Blame my wife; she’s the one who made watching it a Christmas tradition as she wrapped presents.  So, I now binge watch it around Christmas also, staying up far too late, guiltily creeping up the stairs, bleary eyed, hoping not to wake one of our out-of-town kids.  Or, far worse, one of the infants that now tag along with them. Talk about living on the edge.

Perhaps I should start a support group: “Hi.  My name’s Spencer. And I’m a P&Paholic.”

How can TV-of all things-improve on perfection?

Don’t get me wrong.  The TV version of the story isn’t better because it deviates dramatically from the original.  The novel’s sparkling repartee is faithfully recreated on the small screen.  As are the novel’s twists and turns that keep readers and watchers in suspense right up to the last few pages.  Or the last reel.  (Unless, of course, this isn’t your first rodeo. . . but, let’s not go there.)

No, in my book, the TV version excels because it wraps with the wedding liturgy that is taken straight from the 1552, Anglican Book of Common Prayer:  “Dearly beloved . . . ”  

But perhaps you’re dismissive of that scene, with the four newly weds standing shoulder to shoulder, because it was just too sweet.  Too “everything tied up in a pretty package with a lacy bonnet on top.”

Well, I beg to differ.  And, in fact, what makes the scene a winner is its bracing astringency.  A badly needed tonic in our world where marriage seems to owe more to the Mary Poppins’ variety of piecrust promises: “easily made, easily broken.”  Than to the solemn vows that would be commensurate with a recognition of the central-nay, crucial- role that marriage and family play in a healthy society.

Checking the boxes

The TV version of the wedding liturgy tics all the important boxes.  

“Matrimony is a holy, honorable estate, signifying the mystical union of Christ and his Church.”

Check.  

“It is not to be entered into unadvisedly, lightly, or wantonly, to satisfy man’s carnal lusts and appetites, like brute beasts, but reverently, discretely, advisedly, soberly, and in the fear of God.”
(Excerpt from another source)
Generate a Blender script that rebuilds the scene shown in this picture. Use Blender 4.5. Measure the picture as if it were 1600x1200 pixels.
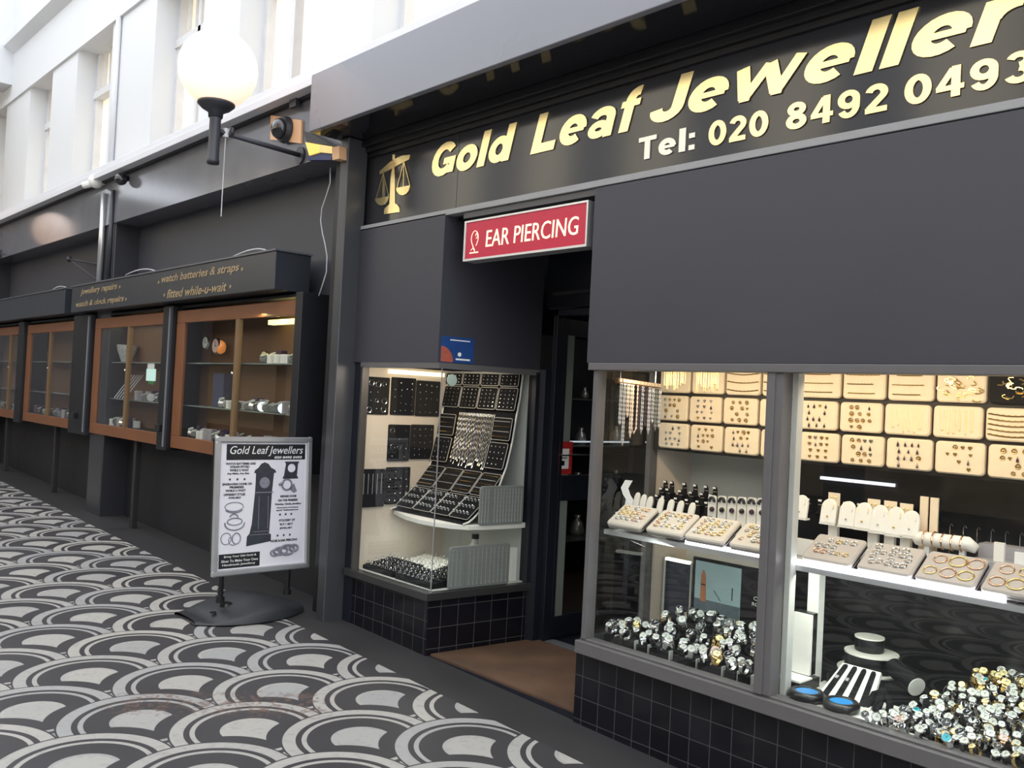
import bpy, math, random
from mathutils import Vector, Matrix
random.seed(11)
for _o in list(bpy.data.objects):
    bpy.data.objects.remove(_o)
scene = bpy.context.scene
COL = scene.collection
V = Vector
PI = math.pi

# ------------------------------------------------------------------ camera
FPX = 1402.81
YAW, PITCH, ROLL = math.radians(47.2325), math.radians(1.0299), math.radians(2.8773)
CAM = V((0, 0, 1.52))
FWD = V((-math.sin(YAW) * math.cos(PITCH), math.cos(YAW) * math.cos(PITCH), math.sin(PITCH)))
_r0 = V((math.cos(YAW), math.sin(YAW), 0))
_u0 = _r0.cross(FWD)
RGT = math.cos(ROLL) * _r0 + math.sin(ROLL) * _u0
UPV = -math.sin(ROLL) * _r0 + math.cos(ROLL) * _u0
cam_data = bpy.data.cameras.new('camera')
cam = bpy.data.objects.new('camera', cam_data)
COL.objects.link(cam)
cam_data.sensor_width = 36
cam_data.lens = FPX / 1600 * 36
cam_data.clip_start = 0.05
cam_data.clip_end = 200
cam.matrix_world = Matrix(((RGT.x, UPV.x, -FWD.x, CAM.x), (RGT.y, UPV.y, -FWD.y, CAM.y), (RGT.z, UPV.z, -FWD.z, CAM.z), (0, 0, 0, 1)))
scene.camera = cam

# ------------------------------------------------------------------ sky, lights, exposure
world = bpy.data.worlds.new('arcade_daylight')
scene.world = world
world.use_nodes = True
world.node_tree.nodes['Background'].inputs[0].default_value = (0.91, 0.96, 1.03, 1)
world.node_tree.nodes['Background'].inputs[1].default_value = 2.8
scene.view_settings.view_transform = 'Standard'
scene.view_settings.look = 'None'
scene.view_settings.gamma = 1
scene.view_settings.exposure = 0
scene.view_settings.use_curve_mapping = False


def area(name, loc, target, sx, sy, power, color):
    l = bpy.data.lights.new(name, 'AREA')
    l.shape = 'RECTANGLE'
    l.size, l.size_y = sx, sy
    l.energy = power
    l.color = color
    o = bpy.data.objects.new(name, l)
    COL.objects.link(o)
    o.location = loc
    d = (V(target) - V(loc)).normalized()
    o.rotation_euler = d.to_track_quat('-Z', 'Y').to_euler()
    return o


WARM = (1.0, 0.81, 0.56)
area('display_light_right', (-1.75, 3.34, 1.69), (-1.75, 3.72, 1.2), 2.1, 0.05, 9.5, WARM)
area('display_light_left', (-4.38, 3.42, 1.67), (-4.72, 3.66, 1.0), 0.5, 0.12, 4.6, (1.0, 0.85, 0.66))
area('shelf_light_right', (-1.45, 3.32, 0.892), (-1.45, 3.5, 0.4), 0.9, 0.03, 3.8, (0.93, 1.0, 0.88))
area('shelf_light_left', (-2.3, 3.34, 0.892), (-2.4, 3.55, 0.4), 0.8, 0.03, 1.5, (0.9, 1.0, 0.92))
area('bay_low_light', (-4.5, 3.55, 0.71), (-4.5, 3.5, 0.4), 0.5, 0.1, 0.9, (0.95, 1.0, 0.93))
area('shop_ceiling_light', (-3.6, 5.6, 2.5), (-3.6, 5.6, 0), 1.2, 0.6, 5, (1.0, 0.95, 0.85))
area('cabinet_light_near', (-5.95, 3.20, 2.06), (-6.0, 3.25, 1.0), 0.7, 0.05, 1.6, (1.0, 0.85, 0.4))
area('cabinet_light_far', (-8.7, 3.20, 2.06), (-8.7, 3.25, 1.0), 1.2, 0.05, 1.0, (1.0, 0.9, 0.6))


# ------------------------------------------------------------------ pixel rays onto real planes
def ray(px, py):
    return FWD + RGT * ((px - 800) / FPX) + UPV * ((600 - py) / FPX)


def yP(px, py, y):
    d = ray(px, py)
    return CAM + d * (y / d.y)


def xP(px, py, x):
    d = ray(px, py)
    return CAM + d * (x / d.x)


def zP(px, py, z):
    d = ray(px, py)
    return CAM + d * ((z - CAM.z) / d.z)


FS = 0.02549


def zf(x):
    return -0.0808 - FS * x


# ------------------------------------------------------------------ node helper
class S:
    nt = None

    def __init__(self, s):
        self.s = s

    @staticmethod
    def m(op, a, b=None, c=None):
        n = S.nt.nodes.new('ShaderNodeMath')
        n.operation = op
        for i, q in enumerate((a, b, c)):
            if q is None:
                continue
            if isinstance(q, S):
                S.nt.links.new(q.s, n.inputs[i])
            else:
                n.inputs[i].default_value = q
        return S(n.outputs[0])

    def __add__(a, b): return S.m('ADD', a, b)
    def __radd__(a, b): return S.m('ADD', b, a)
    def __sub__(a, b): return S.m('SUBTRACT', a, b)
    def __rsub__(a, b): return S.m('SUBTRACT', b, a)
    def __mul__(a, b): return S.m('MULTIPLY', a, b)
    def __rmul__(a, b): return S.m('MULTIPLY', b, a)
    def __truediv__(a, b): return S.m('DIVIDE', a, b)
    def floor(a): return S.m('FLOOR', a)
    def sqrt(a): return S.m('SQRT', a)
    def lt(a, b): return S.m('LESS_THAN', a, b)
    def gt(a, b): return S.m('GREATER_THAN', a, b)
    def mx(a, b): return S.m('MAXIMUM', a, b)
    def mn(a, b): return S.m('MINIMUM', a, b)
    def mod(a, b): return S.m('FLOORED_MODULO', a, b)
    def abs(a): return S.m('ABSOLUTE', a)


def mixc(nt, fac, c1, c2):
    n = nt.nodes.new('ShaderNodeMix')
    n.data_type = 'RGBA'
    for i, q in ((0, fac), (6, c1), (7, c2)):
        if isinstance(q, S):
            nt.links.new(q.s, n.inputs[i])
        elif hasattr(q, 'is_output'):
            nt.links.new(q, n.inputs[i])
        elif i == 0:
            n.inputs[0].default_value = q
        else:
            n.inputs[i].default_value = (*q, 1)
    return n.outputs[2]


MATS = {}


def mat(name, color=(0.5, 0.5, 0.5), rough=0.5, metal=0.0, vary=0.12, vscale=6.0, bump=0.0, emit=None, estr=0.0, spec=0.5, coat=0.0, stretch=None):
    """principled material whose colour and roughness wander a little with noise"""
    if name in MATS:
        return MATS[name]
    m = bpy.data.materials.new(name)
    m.use_nodes = True
    nt = m.node_tree
    b = nt.nodes['Principled BSDF']
    b.inputs['Metallic'].default_value = metal
    b.inputs['Specular IOR Level'].default_value = spec
    b.inputs['Coat Weight'].default_value = coat
    tc = nt.nodes.new('ShaderNodeTexCoord')
    nz = nt.nodes.new('ShaderNodeTexNoise')
    nz.inputs['Scale'].default_value = vscale
    nz.inputs['Detail'].default_value = 4
    if stretch:
        mp = nt.nodes.new('ShaderNodeMapping')
        mp.inputs['Scale'].default_value = stretch
        nt.links.new(tc.outputs['Object'], mp.inputs[0])
        nt.links.new(mp.outputs[0], nz.inputs['Vector'])
    else:
        nt.links.new(tc.outputs['Object'], nz.inputs['Vector'])
    c = V(color)
    col = mixc(nt, S(nz.outputs['Fac']), tuple(c * (1 - vary)), tuple(min(1, q * (1 + vary)) for q in color))
    nt.links.new(col, b.inputs['Base Color'])
    S.nt = nt
    rr = S(nz.outputs['Fac']) * (rough * 0.3) + rough * 0.85
    nt.links.new(rr.s, b.inputs['Roughness'])
    if bump:
        bp = nt.nodes.new('ShaderNodeBump')
        bp.inputs['Strength'].default_value = bump
        bp.inputs['Distance'].default_value = 0.01
        nt.links.new(nz.outputs['Fac'], bp.inputs['Height'])
        nt.links.new(bp.outputs[0], b.inputs['Normal'])
    if emit:
        b.inputs['Emission Color'].default_value = (*emit, 1)
        b.inputs['Emission Strength'].default_value = estr
    MATS[name] = m
    return m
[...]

Check.  Again.  But, how dare these religious fuddie-duddies talk about the proper role of sex right in the middle of a day that’s supposed to be about nothing but gauzy veils and getting the wedding cake frosting just so?

Well, get ready.  Because there’s more.  “The procreation of children.”  “A remedy against sin and fornication.”  “For the help and comfort of one another, in both prosperity and adversity.”

But in the end, don’t take my word for it.  Watch the show.  Right to the end.  Give it some thought.  Maybe, even, make it a Christmas tradition.

But take care.   You may wind up as a member of P&Panonymous, too.